_Task details:_
Extract every line where the string "empty" appears.

_Records supplied:_
Begin
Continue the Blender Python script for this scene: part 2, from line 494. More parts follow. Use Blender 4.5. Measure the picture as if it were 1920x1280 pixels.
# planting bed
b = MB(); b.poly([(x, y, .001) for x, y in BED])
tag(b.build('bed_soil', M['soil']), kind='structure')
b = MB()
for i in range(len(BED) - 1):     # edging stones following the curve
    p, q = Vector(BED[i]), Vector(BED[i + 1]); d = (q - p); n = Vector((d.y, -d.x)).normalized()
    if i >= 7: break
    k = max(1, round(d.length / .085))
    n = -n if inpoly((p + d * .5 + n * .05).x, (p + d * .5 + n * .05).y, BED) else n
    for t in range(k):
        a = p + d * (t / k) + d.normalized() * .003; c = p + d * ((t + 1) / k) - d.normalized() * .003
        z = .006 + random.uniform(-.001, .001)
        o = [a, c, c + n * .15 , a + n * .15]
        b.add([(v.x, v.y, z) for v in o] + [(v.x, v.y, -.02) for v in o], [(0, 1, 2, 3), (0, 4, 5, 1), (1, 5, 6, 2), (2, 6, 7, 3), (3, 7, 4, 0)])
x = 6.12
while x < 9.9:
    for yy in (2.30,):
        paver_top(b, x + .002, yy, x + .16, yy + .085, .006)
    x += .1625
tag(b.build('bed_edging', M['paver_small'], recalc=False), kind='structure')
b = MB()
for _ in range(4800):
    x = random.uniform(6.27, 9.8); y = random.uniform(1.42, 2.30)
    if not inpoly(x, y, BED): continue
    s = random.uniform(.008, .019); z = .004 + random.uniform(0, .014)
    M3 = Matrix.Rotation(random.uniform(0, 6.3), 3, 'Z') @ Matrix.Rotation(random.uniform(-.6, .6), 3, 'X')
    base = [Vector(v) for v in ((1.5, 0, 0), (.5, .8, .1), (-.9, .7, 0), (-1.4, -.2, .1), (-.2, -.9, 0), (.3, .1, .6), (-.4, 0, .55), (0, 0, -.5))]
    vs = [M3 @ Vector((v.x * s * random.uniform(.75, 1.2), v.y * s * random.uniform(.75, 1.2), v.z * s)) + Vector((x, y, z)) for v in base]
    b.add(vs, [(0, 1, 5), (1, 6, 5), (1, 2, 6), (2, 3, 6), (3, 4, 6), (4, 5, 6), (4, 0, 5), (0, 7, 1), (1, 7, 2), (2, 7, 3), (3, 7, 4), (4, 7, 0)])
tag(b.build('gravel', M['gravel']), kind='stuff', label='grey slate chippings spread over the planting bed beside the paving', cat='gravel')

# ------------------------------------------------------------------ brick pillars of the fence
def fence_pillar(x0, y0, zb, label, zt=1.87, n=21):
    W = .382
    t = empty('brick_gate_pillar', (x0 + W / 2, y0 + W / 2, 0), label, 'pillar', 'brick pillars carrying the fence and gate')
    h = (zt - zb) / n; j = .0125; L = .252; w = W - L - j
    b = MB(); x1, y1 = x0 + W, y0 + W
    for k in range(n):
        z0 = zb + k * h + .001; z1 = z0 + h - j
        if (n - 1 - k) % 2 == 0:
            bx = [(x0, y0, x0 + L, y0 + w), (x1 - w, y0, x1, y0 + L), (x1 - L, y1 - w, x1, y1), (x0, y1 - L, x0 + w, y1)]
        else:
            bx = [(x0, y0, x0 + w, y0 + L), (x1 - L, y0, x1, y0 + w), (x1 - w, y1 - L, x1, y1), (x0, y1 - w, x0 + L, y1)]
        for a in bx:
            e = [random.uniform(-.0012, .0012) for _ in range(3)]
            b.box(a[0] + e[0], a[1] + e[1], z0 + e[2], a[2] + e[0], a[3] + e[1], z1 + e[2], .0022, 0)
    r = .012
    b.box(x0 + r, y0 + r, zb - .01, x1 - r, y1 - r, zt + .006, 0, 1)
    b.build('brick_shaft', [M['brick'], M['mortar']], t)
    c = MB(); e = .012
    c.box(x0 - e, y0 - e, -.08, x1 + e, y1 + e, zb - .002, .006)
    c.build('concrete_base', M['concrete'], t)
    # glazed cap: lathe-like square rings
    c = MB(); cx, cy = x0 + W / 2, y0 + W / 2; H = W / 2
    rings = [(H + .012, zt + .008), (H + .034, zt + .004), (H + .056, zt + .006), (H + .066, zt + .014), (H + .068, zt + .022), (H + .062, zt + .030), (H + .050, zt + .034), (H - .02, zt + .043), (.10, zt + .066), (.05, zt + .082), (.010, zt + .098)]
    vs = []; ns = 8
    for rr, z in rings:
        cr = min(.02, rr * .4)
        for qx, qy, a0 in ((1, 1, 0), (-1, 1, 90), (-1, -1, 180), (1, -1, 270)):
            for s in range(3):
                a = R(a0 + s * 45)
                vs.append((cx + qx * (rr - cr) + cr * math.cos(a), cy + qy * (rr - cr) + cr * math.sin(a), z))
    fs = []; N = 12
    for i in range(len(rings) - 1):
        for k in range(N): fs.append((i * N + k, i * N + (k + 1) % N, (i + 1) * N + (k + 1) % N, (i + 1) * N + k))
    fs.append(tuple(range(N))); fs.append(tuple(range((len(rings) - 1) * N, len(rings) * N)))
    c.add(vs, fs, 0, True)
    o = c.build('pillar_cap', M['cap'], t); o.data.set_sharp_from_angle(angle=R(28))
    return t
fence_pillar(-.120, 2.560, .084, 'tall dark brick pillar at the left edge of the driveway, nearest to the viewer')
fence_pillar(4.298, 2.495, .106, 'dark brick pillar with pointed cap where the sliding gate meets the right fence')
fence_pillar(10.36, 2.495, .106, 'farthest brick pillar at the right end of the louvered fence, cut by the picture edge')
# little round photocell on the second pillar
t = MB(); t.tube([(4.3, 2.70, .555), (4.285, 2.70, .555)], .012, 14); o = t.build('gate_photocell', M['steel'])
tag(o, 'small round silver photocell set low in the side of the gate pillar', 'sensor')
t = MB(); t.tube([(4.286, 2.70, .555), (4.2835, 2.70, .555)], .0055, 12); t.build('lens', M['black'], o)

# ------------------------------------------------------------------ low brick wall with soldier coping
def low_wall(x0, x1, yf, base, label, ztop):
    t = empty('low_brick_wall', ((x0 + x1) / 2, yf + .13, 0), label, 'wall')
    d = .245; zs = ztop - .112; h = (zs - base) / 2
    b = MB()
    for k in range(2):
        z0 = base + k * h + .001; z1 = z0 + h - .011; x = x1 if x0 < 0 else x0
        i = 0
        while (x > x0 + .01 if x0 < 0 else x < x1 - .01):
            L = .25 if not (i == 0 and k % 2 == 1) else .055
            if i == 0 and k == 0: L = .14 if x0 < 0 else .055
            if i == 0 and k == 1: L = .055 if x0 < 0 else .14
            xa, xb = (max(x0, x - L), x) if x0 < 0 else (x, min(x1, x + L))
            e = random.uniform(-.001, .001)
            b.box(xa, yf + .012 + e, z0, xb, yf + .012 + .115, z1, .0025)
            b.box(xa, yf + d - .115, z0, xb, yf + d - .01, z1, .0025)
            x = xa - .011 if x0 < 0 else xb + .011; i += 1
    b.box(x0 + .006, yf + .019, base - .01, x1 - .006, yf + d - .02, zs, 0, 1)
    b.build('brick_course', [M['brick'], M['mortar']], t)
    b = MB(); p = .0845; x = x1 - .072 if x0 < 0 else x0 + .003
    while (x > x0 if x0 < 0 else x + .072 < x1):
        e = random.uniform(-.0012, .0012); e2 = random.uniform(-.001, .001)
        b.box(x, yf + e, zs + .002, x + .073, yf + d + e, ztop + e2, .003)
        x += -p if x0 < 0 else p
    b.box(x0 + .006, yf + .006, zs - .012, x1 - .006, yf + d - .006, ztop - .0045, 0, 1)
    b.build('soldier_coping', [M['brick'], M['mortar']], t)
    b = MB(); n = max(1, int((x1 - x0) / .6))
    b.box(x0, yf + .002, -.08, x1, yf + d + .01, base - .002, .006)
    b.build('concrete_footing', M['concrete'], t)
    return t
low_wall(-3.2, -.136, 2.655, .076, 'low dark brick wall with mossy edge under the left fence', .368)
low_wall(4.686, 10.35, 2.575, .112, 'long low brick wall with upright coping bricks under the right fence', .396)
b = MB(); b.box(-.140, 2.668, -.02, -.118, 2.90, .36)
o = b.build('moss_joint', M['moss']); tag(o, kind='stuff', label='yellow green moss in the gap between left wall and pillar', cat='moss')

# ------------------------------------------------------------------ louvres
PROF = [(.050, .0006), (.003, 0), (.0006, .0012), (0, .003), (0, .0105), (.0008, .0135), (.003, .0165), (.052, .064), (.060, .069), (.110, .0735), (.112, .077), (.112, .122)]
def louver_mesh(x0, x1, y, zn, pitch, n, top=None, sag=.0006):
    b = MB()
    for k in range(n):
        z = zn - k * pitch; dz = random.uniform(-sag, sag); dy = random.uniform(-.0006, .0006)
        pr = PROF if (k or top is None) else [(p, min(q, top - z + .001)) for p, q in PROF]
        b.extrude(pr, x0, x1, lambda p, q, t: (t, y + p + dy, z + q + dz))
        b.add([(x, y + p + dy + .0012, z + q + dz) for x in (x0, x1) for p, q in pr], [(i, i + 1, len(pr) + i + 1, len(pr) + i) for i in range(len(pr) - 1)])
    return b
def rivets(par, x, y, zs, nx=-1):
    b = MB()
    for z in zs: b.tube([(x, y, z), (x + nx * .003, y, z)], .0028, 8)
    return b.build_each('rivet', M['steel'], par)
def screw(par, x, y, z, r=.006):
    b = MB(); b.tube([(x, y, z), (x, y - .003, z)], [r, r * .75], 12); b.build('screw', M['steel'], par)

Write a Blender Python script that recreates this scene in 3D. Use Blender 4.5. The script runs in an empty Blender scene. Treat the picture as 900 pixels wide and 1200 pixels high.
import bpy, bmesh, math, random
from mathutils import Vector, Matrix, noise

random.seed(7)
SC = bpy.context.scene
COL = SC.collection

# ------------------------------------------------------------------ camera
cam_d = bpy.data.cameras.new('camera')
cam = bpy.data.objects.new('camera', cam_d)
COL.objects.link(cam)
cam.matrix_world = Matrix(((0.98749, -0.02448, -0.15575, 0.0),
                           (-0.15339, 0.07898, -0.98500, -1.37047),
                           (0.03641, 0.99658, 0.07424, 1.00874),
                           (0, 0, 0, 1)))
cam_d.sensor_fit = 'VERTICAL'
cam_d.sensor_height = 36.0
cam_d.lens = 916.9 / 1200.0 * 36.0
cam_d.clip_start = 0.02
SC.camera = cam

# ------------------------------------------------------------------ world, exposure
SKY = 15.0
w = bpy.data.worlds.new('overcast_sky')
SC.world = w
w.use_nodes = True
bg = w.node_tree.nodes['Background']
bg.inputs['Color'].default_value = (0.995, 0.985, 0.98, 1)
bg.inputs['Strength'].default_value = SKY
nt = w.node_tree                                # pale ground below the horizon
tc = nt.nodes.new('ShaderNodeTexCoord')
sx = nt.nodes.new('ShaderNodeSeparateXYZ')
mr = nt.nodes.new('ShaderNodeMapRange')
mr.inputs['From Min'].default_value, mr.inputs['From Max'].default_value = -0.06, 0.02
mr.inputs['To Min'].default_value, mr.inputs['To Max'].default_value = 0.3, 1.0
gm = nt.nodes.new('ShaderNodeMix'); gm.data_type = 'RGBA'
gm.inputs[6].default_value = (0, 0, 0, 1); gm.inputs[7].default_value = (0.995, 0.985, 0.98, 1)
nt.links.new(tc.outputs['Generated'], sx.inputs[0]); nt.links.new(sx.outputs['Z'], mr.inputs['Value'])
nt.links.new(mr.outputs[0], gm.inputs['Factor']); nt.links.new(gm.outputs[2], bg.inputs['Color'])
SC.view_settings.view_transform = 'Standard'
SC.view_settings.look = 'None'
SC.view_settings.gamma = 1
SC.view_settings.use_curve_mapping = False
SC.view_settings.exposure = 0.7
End
_Final answer:_
    t = empty('brick_gate_pillar', (x0 + W / 2, y0 + W / 2, 0), label, 'pillar', 'brick pillars carrying the fence and gate')
    t = empty('low_brick_wall', ((x0 + x1) / 2, yf + .13, 0), label, 'wall')
Write a Blender Python script that recreates this scene in 3D. Use Blender 4.5. The script runs in an empty Blender scene. Treat the picture as 900 pixels wide and 1200 pixels high.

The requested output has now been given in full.